** begin Input rows **

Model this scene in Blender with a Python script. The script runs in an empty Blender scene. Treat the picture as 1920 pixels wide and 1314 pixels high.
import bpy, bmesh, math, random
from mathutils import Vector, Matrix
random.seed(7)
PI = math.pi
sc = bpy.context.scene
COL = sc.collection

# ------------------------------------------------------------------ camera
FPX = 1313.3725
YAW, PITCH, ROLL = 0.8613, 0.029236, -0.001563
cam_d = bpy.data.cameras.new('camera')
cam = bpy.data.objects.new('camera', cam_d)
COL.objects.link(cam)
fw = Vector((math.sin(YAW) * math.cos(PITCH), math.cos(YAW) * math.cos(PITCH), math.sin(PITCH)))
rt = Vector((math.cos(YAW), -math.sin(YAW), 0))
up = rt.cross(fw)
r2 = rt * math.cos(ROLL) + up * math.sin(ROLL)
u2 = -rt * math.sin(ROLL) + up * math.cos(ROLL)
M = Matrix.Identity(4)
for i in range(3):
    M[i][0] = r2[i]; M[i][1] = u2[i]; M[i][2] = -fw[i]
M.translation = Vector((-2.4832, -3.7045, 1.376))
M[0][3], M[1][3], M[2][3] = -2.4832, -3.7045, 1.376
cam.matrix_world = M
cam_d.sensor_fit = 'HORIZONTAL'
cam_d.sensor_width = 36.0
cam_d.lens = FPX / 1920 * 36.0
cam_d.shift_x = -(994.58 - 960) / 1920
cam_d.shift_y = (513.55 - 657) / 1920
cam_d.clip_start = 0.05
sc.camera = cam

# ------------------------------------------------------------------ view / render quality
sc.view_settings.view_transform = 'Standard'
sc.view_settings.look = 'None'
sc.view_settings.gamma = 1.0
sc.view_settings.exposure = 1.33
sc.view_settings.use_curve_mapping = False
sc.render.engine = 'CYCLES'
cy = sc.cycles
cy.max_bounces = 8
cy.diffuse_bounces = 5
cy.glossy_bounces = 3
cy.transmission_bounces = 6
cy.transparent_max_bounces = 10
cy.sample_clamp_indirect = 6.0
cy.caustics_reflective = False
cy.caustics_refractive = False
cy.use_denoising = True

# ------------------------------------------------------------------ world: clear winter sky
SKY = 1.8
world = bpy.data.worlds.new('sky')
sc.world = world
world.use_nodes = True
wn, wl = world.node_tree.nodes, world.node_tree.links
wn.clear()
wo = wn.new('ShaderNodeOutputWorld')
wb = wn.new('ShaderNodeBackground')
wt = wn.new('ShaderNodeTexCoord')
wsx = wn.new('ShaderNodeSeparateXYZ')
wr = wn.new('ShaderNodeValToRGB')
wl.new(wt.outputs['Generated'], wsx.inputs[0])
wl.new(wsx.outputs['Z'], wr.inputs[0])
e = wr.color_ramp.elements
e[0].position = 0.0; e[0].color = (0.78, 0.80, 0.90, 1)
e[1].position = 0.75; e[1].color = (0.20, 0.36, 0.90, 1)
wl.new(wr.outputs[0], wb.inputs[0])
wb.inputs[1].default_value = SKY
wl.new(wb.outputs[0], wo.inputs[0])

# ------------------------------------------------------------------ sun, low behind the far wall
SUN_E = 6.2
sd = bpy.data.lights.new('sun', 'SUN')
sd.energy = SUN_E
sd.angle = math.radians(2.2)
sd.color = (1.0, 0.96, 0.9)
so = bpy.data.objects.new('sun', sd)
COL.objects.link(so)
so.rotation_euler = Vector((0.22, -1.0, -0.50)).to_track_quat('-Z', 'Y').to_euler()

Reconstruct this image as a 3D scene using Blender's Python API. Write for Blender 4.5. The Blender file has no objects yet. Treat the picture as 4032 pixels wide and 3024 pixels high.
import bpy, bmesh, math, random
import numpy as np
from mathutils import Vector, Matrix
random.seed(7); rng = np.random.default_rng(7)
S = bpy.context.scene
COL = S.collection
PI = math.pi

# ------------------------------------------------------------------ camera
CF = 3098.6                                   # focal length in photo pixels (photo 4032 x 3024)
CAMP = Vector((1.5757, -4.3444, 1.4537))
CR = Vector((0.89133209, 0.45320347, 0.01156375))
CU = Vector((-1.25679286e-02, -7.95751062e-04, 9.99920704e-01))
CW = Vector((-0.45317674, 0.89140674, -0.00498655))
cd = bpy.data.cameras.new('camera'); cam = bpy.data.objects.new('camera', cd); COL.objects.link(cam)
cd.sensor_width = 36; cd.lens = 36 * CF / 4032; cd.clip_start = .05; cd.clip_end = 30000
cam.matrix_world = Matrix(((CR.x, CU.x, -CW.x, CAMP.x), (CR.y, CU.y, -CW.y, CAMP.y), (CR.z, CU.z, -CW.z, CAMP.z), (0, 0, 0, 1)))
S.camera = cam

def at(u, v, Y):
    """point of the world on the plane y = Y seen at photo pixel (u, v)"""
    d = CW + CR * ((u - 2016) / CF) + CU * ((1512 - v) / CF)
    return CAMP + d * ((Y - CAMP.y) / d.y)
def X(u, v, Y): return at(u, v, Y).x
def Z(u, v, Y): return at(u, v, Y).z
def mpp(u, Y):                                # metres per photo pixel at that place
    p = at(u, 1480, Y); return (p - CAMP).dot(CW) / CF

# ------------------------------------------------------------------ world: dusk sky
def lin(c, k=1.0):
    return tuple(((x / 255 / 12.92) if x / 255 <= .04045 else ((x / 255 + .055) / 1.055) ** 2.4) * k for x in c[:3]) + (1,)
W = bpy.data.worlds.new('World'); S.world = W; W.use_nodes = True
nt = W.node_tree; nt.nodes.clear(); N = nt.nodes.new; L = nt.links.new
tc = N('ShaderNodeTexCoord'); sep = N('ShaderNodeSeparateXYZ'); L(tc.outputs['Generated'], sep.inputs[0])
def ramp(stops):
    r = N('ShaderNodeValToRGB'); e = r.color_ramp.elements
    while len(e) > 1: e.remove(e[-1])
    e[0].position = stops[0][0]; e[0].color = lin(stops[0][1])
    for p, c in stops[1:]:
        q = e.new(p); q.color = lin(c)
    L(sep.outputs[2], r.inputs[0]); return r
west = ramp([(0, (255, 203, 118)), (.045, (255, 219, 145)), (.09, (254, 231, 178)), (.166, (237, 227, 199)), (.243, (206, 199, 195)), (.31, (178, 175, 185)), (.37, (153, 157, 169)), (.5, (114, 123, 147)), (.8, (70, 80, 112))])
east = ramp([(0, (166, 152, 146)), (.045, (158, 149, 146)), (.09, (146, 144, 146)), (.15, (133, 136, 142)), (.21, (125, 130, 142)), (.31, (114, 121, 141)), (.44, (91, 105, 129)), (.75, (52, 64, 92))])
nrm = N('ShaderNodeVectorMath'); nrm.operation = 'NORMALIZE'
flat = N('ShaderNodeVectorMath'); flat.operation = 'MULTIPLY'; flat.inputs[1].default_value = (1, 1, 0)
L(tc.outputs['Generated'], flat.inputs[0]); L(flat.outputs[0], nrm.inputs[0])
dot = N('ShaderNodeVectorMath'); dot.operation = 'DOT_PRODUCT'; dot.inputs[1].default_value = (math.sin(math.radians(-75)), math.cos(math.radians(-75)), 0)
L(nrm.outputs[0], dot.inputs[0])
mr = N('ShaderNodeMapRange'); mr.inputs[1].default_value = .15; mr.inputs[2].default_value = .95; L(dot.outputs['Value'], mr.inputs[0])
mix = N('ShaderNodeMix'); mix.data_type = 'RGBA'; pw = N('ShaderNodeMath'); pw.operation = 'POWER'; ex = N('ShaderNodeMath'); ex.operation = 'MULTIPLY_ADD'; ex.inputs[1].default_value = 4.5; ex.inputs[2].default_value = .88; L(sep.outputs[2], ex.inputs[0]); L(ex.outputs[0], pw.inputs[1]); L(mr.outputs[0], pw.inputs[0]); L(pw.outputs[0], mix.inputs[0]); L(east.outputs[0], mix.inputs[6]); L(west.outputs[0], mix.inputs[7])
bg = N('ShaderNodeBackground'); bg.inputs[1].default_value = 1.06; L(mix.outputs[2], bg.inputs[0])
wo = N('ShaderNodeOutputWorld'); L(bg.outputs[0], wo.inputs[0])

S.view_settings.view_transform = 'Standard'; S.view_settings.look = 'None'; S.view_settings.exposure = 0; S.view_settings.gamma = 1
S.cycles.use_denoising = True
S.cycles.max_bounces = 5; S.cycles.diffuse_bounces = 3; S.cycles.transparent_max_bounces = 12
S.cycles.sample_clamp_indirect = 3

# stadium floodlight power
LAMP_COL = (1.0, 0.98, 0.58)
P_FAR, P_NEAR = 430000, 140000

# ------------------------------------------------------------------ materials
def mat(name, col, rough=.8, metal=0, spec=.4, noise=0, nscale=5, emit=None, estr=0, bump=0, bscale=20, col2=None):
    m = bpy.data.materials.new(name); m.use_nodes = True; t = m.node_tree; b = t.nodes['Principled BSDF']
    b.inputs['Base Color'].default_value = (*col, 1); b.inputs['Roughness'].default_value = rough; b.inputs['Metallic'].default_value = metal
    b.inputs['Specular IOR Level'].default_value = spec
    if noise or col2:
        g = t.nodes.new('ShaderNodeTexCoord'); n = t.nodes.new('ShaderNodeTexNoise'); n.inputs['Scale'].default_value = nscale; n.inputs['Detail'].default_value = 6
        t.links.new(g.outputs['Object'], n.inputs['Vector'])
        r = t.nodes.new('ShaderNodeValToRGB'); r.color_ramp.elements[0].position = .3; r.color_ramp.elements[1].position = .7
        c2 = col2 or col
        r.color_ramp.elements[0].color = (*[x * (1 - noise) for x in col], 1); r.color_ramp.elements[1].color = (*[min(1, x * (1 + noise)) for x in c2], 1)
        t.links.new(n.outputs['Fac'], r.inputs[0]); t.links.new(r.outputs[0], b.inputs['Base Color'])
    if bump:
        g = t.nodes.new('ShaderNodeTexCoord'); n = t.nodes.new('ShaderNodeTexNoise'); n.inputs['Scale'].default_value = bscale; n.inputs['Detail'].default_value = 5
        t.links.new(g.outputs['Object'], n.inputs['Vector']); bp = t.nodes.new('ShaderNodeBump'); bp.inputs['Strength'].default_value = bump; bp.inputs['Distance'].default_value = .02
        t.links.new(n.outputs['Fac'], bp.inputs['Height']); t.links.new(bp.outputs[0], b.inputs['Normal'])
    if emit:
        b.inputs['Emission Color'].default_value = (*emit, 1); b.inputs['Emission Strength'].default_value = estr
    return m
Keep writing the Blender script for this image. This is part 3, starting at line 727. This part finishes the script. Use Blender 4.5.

** end Input rows **

* _What you are asked to do_
Return only the lines from the beginning of the material up to and including the line with "COL = sc.collection", exactly as written.

* _Task output_
Model this scene in Blender with a Python script. The script runs in an empty Blender scene. Treat the picture as 1920 pixels wide and 1314 pixels high.
import bpy, bmesh, math, random
from mathutils import Vector, Matrix
random.seed(7)
PI = math.pi
sc = bpy.context.scene
COL = sc.collection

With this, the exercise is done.